Let $p$ and $q$ be two primes such that $p≠q$ and $6|(p + q)$. Then $(p²+q²)$ is not divisible by 6

Question

Let p and q be two primes such that p≠q and 6 divides (p + q). Prove that 6 does not divide (p² + q²).

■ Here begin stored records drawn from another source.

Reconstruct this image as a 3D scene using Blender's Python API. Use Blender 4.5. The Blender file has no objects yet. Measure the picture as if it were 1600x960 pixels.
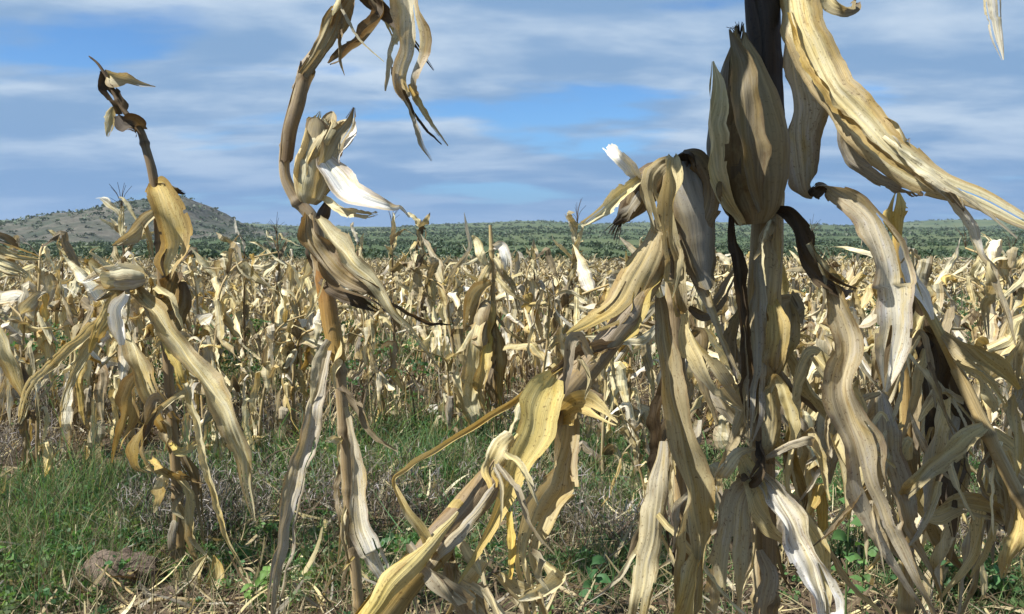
import bpy, math, random
import numpy as np
from mathutils import Vector, Matrix, Euler

SC = bpy.context.scene
COL = SC.collection

# ------------------------------------------------------------------ camera
FPX = 1331.0                      # focal length in photo pixels (1600 wide)
CAM_H = 1.10
PITCH = math.radians(4.5)
cam_data = bpy.data.cameras.new('camera')
cam_data.sensor_width = 36.0
cam_data.lens = 36.0 * FPX / 1600.0
cam_data.clip_start = 0.05
cam_data.clip_end = 12000.0
cam = bpy.data.objects.new('camera', cam_data)
cam.location = (0, 0, CAM_H)
cam.rotation_euler = (math.pi / 2 - PITCH, 0, 0)
COL.objects.link(cam)
SC.camera = cam

# ------------------------------------------------------------------ light
SUN_EL = math.radians(50)
SUN_AZ = math.atan2(-0.91, -0.40)          # from +Y: high on the left, a little behind the camera
SUN_DIR = np.array([math.sin(SUN_AZ) * math.cos(SUN_EL), math.cos(SUN_AZ) * math.cos(SUN_EL), math.sin(SUN_EL)])
sun_data = bpy.data.lights.new('sun', 'SUN')
sun_data.energy = 5.0
sun_data.angle = math.radians(0.6)
sun_data.color = (1.0, 0.98, 0.93)
sun = bpy.data.objects.new('sun', sun_data)
sun.rotation_euler = Vector(SUN_DIR.tolist()).to_track_quat('Z', 'Y').to_euler()
sun.location = (-5, -4, 8)
COL.objects.link(sun)

world = bpy.data.worlds.new('World')
SC.world = world
world.use_nodes = True
SKY_STRENGTH = 0.08


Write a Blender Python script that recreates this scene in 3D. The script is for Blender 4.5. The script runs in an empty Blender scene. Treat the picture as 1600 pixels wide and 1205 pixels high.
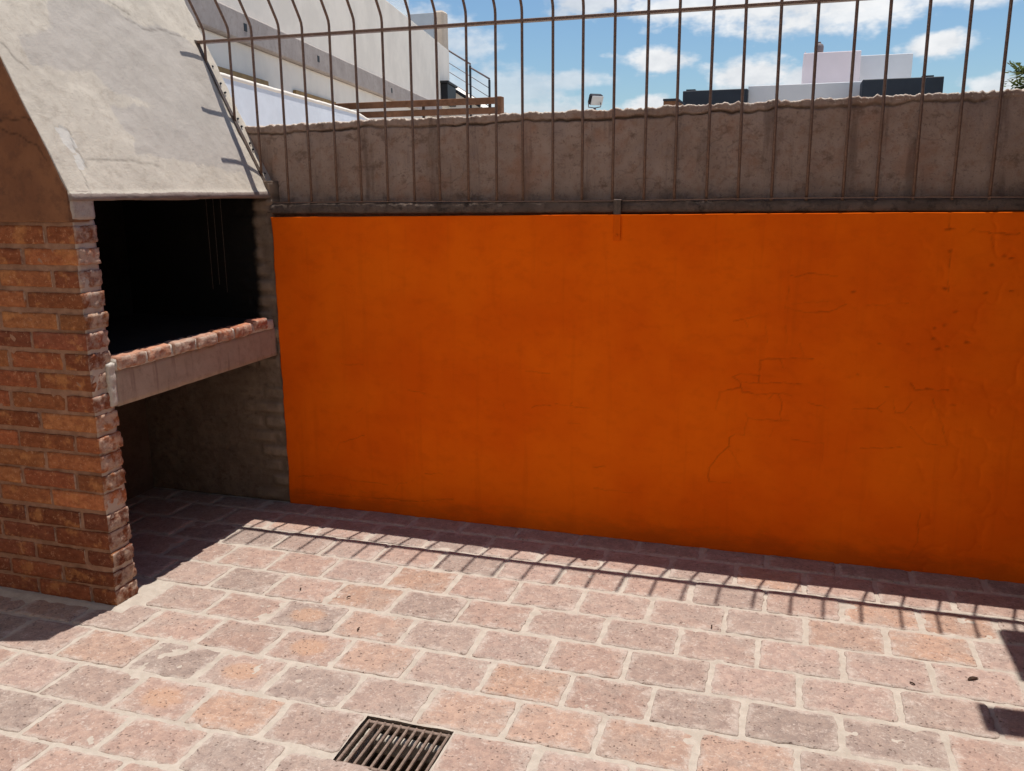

Actually if p+q is divisible by 6 then also divisible by 2 and 3 then p+q=2k and p+q=3r. Then how to proceed from here please help...

Answer 1

$\textbf{Hint:}$

Write $p^2+q^2$ as $(p+q)^2-2pq$. Check for divisibility by $3$. Argue that none of the two primes can be $3$ because $6\lvert p+q$ and $p\neq q$ to complete the proof.

Answer 2

Any prime except $2$ and $3$ should have a form of $6 k + 1$ or $6 k - 1$.

I.e., $p \equiv \pm 1 \pmod{6}$ for prime $p \ne 2, 3$.

Because $p \ne q$, then $p, q$ cannot be $3$. Hence $p, q \ge 5$ and satisfy the property above.

Then $p^2 + q^2 \equiv (\pm 1)^2 + (\pm 1)^2 \equiv 2 \pmod{6}$. Not divisible by $6$.

Answer 3

Just prove that $p^2+q^2$ is not divisible by $3$. This follows from the fact that $p^2+q^2 = (p+q)^2 - 2pq$. But $p+q$ is coprime to $pq$ (why?), so $2pq$, and hence $p^2+q^2$ is not divisible by 3.